**WHAT IS ASKED:** Repeat the lines below exactly as they appear, but leave out the images.

-------- DATA

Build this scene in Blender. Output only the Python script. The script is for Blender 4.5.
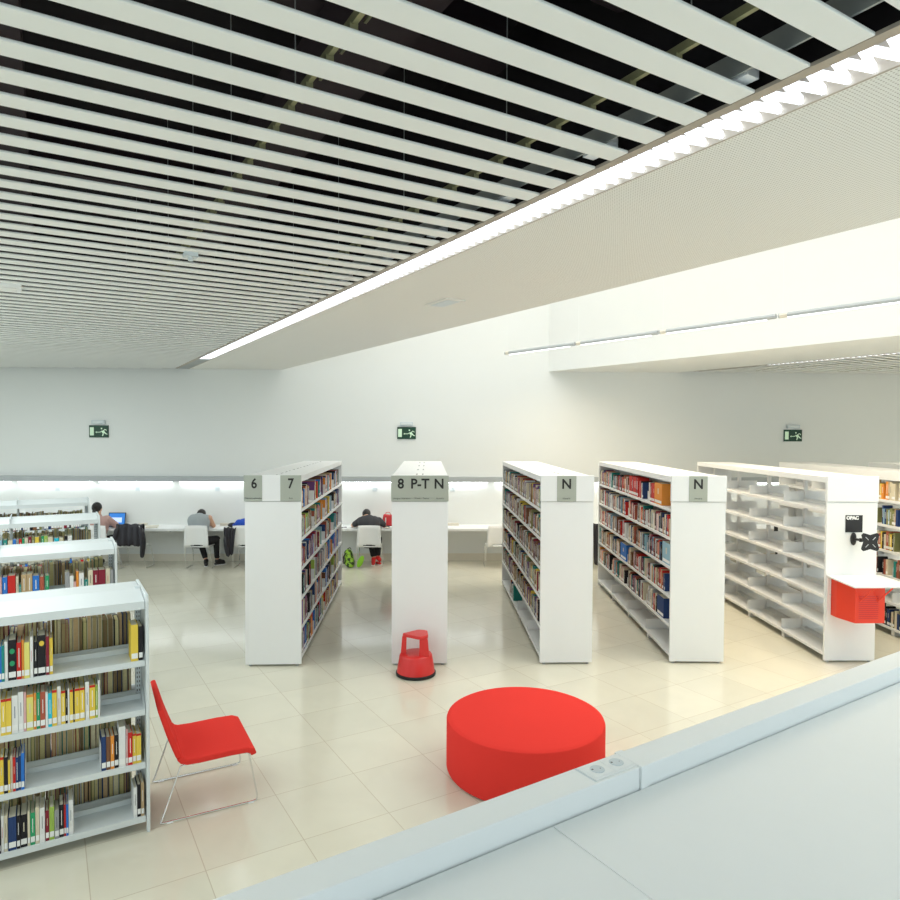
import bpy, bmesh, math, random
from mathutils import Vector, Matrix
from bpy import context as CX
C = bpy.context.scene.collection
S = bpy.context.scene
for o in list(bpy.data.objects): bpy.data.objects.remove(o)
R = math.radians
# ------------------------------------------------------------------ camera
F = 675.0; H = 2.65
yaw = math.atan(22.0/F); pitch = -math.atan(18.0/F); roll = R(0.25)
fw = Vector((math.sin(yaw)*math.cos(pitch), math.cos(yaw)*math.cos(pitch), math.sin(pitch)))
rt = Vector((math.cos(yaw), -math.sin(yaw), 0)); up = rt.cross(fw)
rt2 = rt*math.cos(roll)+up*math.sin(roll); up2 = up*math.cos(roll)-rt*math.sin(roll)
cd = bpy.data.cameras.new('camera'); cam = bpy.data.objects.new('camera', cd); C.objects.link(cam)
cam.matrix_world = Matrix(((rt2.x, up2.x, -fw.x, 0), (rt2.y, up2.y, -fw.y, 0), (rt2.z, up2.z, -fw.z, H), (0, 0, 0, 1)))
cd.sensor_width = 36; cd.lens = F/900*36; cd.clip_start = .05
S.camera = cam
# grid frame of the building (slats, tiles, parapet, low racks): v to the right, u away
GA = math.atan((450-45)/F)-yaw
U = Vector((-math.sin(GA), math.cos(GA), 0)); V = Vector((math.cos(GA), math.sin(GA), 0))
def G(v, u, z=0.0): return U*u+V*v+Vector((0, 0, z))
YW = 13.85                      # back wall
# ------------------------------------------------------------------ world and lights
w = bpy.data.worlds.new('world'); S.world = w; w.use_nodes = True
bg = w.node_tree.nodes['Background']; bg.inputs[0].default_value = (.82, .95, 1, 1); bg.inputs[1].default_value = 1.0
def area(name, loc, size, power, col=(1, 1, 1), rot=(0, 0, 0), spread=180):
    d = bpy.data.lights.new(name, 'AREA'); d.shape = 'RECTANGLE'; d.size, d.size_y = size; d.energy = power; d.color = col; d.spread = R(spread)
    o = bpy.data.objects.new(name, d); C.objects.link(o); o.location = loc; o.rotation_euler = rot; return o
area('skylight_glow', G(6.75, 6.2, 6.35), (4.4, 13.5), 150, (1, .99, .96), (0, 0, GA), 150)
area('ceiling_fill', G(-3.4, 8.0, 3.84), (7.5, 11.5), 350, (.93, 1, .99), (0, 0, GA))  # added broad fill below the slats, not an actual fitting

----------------

**FULL SOLUTION:**
Build this scene in Blender. Output only the Python script. The script is for Blender 4.5.
import bpy, bmesh, math, random
from mathutils import Vector, Matrix
from bpy import context as CX
C = bpy.context.scene.collection
S = bpy.context.scene
for o in list(bpy.data.objects): bpy.data.objects.remove(o)
R = math.radians
# ------------------------------------------------------------------ camera
F = 675.0; H = 2.65
yaw = math.atan(22.0/F); pitch = -math.atan(18.0/F); roll = R(0.25)
fw = Vector((math.sin(yaw)*math.cos(pitch), math.cos(yaw)*math.cos(pitch), math.sin(pitch)))
rt = Vector((math.cos(yaw), -math.sin(yaw), 0)); up = rt.cross(fw)
rt2 = rt*math.cos(roll)+up*math.sin(roll); up2 = up*math.cos(roll)-rt*math.sin(roll)
cd = bpy.data.cameras.new('camera'); cam = bpy.data.objects.new('camera', cd); C.objects.link(cam)
cam.matrix_world = Matrix(((rt2.x, up2.x, -fw.x, 0), (rt2.y, up2.y, -fw.y, 0), (rt2.z, up2.z, -fw.z, H), (0, 0, 0, 1)))
cd.sensor_width = 36; cd.lens = F/900*36; cd.clip_start = .05
S.camera = cam
# grid frame of the building (slats, tiles, parapet, low racks): v to the right, u away
GA = math.atan((450-45)/F)-yaw
U = Vector((-math.sin(GA), math.cos(GA), 0)); V = Vector((math.cos(GA), math.sin(GA), 0))
def G(v, u, z=0.0): return U*u+V*v+Vector((0, 0, z))
YW = 13.85                      # back wall
# ------------------------------------------------------------------ world and lights
w = bpy.data.worlds.new('world'); S.world = w; w.use_nodes = True
bg = w.node_tree.nodes['Background']; bg.inputs[0].default_value = (.82, .95, 1, 1); bg.inputs[1].default_value = 1.0
def area(name, loc, size, power, col=(1, 1, 1), rot=(0, 0, 0), spread=180):
    d = bpy.data.lights.new(name, 'AREA'); d.shape = 'RECTANGLE'; d.size, d.size_y = size; d.energy = power; d.color = col; d.spread = R(spread)
    o = bpy.data.objects.new(name, d); C.objects.link(o); o.location = loc; o.rotation_euler = rot; return o
area('skylight_glow', G(6.75, 6.2, 6.35), (4.4, 13.5), 150, (1, .99, .96), (0, 0, GA), 150)
area('ceiling_fill', G(-3.4, 8.0, 3.84), (7.5, 11.5), 350, (.93, 1, .99), (0, 0, GA))  # added broad fill below the slats, not an actual fitting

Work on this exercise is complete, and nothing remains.